1VRP/SP: Registro de Imóveis. ITCMD. Cancelamento, renúncia ou morte do usufrutuário: não é possível exigir o pagamento de tributo sem lei que o institua.


  
 

Processo 1006295-27.2023.8.26.0100

Pedido de Providências – Registro de Imóveis – Elizabeth Cotait Maluf – Diante do exposto, JULGO IMPROCEDENTE o pedido para afastar a exigência de comprovação de complementação do ITCMD para averbação da extinção do usufruto. Deste procedimento não decorrem custas, despesas processuais ou honorários advocatícios. Oportunamente, remetam-se os autos ao arquivo. P.R.I.C. – ADV: ALEXANDRE FONSECA DE MELLO (OAB 222219/SP), LEANDRO MENDONÇA DE OLIVEIRA (OAB 275498/SP), ELLEN GARCIA DOS SANTOS (OAB 336257/SP)

Íntegra da decisão:

SENTENÇA

Processo Digital nº: 1006295-27.2023.8.26.0100

Classe – Assunto Pedido de Providências – Registro de Imóveis

Requerente: 13º Registro de Imóveis

Requerido: Elizabeth Cotait Maluf e outro

Juiz(a) de Direito: Dr(a). Luciana Carone Nucci Eugênio Mahuad

Vistos.

Trata-se de pedido de providências formulado pelo Oficial do 13º Registro de Imóveis da Capital a requerimento de Elizabeth Cotait Maluf e Heleno Haddad Maluf diante da negativa de averbação de cancelamento do usufruto gravado no Registro n.10 da matrícula n.40.925 daquela serventia pelo falecimento do usufrutuário (prenotação n.371.551).

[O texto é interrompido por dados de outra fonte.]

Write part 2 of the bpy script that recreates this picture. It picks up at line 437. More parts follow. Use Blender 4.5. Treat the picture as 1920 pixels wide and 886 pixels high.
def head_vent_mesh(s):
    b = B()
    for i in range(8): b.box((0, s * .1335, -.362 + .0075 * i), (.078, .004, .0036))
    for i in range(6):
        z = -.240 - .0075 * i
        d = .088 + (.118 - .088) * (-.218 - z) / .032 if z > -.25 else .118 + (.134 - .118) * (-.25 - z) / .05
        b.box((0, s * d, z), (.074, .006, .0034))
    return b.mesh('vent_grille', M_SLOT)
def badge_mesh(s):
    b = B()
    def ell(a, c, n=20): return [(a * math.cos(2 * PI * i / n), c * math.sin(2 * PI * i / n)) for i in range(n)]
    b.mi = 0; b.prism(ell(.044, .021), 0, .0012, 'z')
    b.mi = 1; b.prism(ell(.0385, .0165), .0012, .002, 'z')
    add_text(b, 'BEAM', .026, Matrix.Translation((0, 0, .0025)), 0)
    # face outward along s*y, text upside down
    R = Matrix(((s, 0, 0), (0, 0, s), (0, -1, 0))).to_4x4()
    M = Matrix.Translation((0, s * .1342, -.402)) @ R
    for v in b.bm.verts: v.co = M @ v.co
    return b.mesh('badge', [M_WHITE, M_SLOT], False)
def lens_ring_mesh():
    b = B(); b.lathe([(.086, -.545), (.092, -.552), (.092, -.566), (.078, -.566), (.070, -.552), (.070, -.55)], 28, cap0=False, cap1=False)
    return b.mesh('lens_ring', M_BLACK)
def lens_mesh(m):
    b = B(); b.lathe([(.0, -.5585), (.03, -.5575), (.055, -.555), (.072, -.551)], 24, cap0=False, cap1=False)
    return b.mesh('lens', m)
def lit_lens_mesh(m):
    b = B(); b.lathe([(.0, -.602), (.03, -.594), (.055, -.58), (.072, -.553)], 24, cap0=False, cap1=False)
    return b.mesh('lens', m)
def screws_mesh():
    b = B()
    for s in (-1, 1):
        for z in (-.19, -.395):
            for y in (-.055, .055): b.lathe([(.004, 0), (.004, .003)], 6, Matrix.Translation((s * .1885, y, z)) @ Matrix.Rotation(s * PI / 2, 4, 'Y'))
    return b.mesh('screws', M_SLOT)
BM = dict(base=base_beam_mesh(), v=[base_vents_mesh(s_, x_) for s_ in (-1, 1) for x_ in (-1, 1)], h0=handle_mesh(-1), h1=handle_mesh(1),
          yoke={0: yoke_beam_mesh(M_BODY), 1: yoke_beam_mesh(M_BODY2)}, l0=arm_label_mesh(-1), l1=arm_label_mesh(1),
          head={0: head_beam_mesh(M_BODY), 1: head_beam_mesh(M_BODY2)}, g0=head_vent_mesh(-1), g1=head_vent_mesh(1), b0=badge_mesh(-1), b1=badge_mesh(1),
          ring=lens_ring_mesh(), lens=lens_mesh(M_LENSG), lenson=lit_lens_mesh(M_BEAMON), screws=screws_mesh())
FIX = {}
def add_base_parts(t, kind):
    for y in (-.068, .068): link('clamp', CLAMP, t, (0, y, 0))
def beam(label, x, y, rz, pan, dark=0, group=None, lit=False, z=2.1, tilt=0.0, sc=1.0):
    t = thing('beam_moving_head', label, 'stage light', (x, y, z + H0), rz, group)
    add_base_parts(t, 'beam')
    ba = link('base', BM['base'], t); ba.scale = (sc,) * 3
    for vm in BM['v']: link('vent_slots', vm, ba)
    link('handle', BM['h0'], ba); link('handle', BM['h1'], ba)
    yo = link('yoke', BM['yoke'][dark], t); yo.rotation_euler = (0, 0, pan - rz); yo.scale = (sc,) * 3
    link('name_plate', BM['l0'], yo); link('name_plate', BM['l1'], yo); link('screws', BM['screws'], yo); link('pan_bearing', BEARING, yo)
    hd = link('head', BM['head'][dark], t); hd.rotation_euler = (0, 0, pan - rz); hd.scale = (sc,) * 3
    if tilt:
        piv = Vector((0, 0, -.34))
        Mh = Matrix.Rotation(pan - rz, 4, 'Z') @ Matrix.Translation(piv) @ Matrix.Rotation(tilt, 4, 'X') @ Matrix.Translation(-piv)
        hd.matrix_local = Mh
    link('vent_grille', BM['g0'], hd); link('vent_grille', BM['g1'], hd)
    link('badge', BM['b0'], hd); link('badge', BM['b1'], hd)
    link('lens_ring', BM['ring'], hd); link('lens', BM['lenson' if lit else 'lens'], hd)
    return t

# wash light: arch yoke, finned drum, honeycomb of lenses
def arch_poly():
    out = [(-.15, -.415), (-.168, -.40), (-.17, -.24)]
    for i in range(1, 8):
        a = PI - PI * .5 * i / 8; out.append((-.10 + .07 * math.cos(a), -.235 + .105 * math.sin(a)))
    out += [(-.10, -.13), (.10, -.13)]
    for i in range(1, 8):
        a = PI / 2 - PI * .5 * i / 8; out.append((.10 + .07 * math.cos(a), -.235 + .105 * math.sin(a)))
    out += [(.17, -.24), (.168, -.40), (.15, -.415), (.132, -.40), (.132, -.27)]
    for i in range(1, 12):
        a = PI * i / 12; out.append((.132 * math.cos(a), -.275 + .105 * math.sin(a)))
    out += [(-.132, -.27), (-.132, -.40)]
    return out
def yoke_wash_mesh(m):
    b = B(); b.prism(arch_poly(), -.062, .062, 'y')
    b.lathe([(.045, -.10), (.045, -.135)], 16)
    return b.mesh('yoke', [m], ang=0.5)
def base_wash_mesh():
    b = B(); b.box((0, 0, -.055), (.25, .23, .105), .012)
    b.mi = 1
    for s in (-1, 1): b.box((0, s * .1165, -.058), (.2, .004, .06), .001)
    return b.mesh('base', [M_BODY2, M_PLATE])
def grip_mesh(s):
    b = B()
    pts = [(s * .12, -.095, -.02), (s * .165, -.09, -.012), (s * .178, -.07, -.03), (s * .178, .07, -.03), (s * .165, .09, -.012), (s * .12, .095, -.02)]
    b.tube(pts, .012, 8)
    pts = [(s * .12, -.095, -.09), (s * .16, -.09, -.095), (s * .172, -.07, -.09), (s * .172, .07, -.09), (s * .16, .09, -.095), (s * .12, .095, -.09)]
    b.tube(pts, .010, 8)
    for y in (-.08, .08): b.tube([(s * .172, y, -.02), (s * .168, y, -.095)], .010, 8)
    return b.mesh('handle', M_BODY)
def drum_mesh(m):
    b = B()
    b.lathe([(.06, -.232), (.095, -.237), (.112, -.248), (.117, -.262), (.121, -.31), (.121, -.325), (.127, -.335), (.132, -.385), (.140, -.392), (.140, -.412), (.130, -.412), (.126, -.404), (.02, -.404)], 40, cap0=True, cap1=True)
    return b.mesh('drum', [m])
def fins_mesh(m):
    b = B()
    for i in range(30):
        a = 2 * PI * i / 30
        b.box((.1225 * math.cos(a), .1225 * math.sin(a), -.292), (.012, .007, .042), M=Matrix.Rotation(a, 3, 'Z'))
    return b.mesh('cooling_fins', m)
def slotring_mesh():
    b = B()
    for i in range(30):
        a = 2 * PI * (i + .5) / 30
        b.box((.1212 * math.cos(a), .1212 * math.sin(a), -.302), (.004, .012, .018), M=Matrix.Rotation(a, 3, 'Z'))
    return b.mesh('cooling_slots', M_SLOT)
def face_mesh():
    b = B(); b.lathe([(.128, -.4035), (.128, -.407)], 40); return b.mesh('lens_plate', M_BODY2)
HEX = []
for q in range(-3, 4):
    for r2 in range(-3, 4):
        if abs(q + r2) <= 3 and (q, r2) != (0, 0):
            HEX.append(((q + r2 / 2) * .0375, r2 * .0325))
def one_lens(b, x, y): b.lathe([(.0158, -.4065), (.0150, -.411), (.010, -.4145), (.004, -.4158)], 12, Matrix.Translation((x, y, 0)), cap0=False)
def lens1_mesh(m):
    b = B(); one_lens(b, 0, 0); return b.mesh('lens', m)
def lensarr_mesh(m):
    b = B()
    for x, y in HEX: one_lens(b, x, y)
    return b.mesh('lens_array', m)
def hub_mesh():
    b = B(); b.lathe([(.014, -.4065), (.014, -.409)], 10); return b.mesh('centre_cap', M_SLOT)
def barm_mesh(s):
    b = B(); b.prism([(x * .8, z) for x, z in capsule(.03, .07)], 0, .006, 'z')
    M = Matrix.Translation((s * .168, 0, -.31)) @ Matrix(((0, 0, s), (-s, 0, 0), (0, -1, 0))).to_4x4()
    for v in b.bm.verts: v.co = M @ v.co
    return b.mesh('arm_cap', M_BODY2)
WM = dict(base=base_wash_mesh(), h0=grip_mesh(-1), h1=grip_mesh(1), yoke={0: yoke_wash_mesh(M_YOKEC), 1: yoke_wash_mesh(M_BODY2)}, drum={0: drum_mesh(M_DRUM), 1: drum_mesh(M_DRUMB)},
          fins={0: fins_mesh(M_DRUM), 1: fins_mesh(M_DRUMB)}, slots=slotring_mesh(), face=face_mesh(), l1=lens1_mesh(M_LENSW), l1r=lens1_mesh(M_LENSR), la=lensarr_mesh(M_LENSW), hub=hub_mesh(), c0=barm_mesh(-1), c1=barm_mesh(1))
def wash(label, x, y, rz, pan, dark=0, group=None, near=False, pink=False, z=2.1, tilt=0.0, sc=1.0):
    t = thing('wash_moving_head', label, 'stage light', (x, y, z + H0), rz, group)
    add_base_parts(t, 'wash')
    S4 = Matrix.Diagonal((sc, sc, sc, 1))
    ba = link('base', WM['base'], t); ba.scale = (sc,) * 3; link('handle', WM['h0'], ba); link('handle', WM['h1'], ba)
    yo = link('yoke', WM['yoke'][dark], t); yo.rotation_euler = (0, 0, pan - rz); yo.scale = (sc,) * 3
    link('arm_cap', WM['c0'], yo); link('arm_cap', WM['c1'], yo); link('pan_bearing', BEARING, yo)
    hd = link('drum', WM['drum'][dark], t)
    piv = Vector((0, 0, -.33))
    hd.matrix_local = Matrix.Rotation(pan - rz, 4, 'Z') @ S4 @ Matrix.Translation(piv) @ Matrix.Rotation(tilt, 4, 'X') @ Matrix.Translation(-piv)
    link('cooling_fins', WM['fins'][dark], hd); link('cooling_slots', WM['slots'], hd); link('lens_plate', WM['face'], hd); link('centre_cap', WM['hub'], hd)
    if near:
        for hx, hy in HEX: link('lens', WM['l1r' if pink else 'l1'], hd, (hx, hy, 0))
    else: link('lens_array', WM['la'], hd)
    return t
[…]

A recusa se funda na exigência de recolhimento do ITCMD relativo à parcela do usufruto, uma vez que somente dois terços do imposto, relativos à nua-propriedade, foram recolhidos na época da doação.

Documentos vieram às fls. 07/34.

A parte interessada apresentou impugnação às fls.35/39, alegando que o tributo devido foi recolhido na época da doação, sem exigência complementar pela Fazenda Pública desde então; que o artigo 6º, I, “f”, da Lei n.10.705/2000, prevê expressa isenção do ITCMD no caso de extinção do usufruto com reversão do direito ao próprio instituidor; que o cancelamento do usufruto não caracteriza hipótese de incidência do ITCMD.

O Ministério Público opinou pelo afastamento do óbice (fls. 43/47).

É o relatório.

Fundamento e decido.

De início, é importante ressaltar que o Oficial dispõe de autonomia no exercício de suas atribuições, podendo recusar títulos que entender contrários à ordem jurídica e aos princípios que regem sua atividade (art. 28 da Lei n. 8.935/1994), o que não se traduz como falha funcional.

Esta conclusão se reforça pelo fato de que vigora, para os registradores, ordem de controle rigoroso do recolhimento do imposto por ocasião do registro do título, sob pena de responsabilidade pessoal (art. 289 da Lei n.6.015/73; art.134, VI, do CTN e art.30, XI, da Lei 8.935/1994).

No mérito, porém, e em que pese a cautela, o pedido é improcedente.

Vejamos os motivos.

O caso concreto envolve pedido de averbação de extinção de usufruto em virtude do falecimento do usufrutuário, José Roberto Cotait (fls. 07/08).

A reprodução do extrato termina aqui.